Pada bulan suci Ramadhan, kata Adnan, permintaan pesanan juga semakin meningkat. Dalam sehari, Adnan bisa mengeluarkan hingga 20 gidir. Biasanya, pemesan datang dari organisasi atau individu yang sedang melakukan buka bersama di bulan suci Ramadhan. Puncaknya, Adnan menyebut, saat memasuki (penyambutan) Lailatul Qodar dan saat lebaran Idul Fitri.

"Kalau Ramadhan gini, bisa setiap hari ada pesanan, apalagi kalau akhir Ramadhan tuh pasti banyak, tapi kita tidak bisa hitung omset per hari atau bulan, karena sehari ada juga yang tidak dapat pesanan," katanya.

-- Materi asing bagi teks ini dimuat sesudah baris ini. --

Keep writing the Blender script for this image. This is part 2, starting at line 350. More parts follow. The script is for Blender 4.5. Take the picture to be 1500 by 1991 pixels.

Untuk harga, satu gidir nasi kebuli JM dipatok dengan harga Rp 2,6 juta. Angka itu bisa disesuaikan dengan variasi lauk yang diminta pemesan. "Itu harga komplit, semua kembali disesuaikan dengan permintaan pemesan," jelasnya.

Selain pada bulan suci Ramadhan, pemesan nasi kebuli juga membanjiri katering nasi kebuli JM pada Maulid Nabi Muhammad SAW dan Idul Adha. Dia menyebut, pada kedua hajatan itu, kebuli kateringannya bisa mengeluarkan hingga 50 gidir.

Pada peringatan Maulid Nabi, pemesan mayoritas datang dari Pondok Pesantren langganannya yang berada di Jakarta. Sedangkan, untuk hajatan Idul Adha, pemesan datang dari langganannya yang berada di daerah, seperi Bogor dan Sukabumi. "Kita sudah ada langganan pondok, trus majelis-majelis taklim yang tersebar luas," terangnya.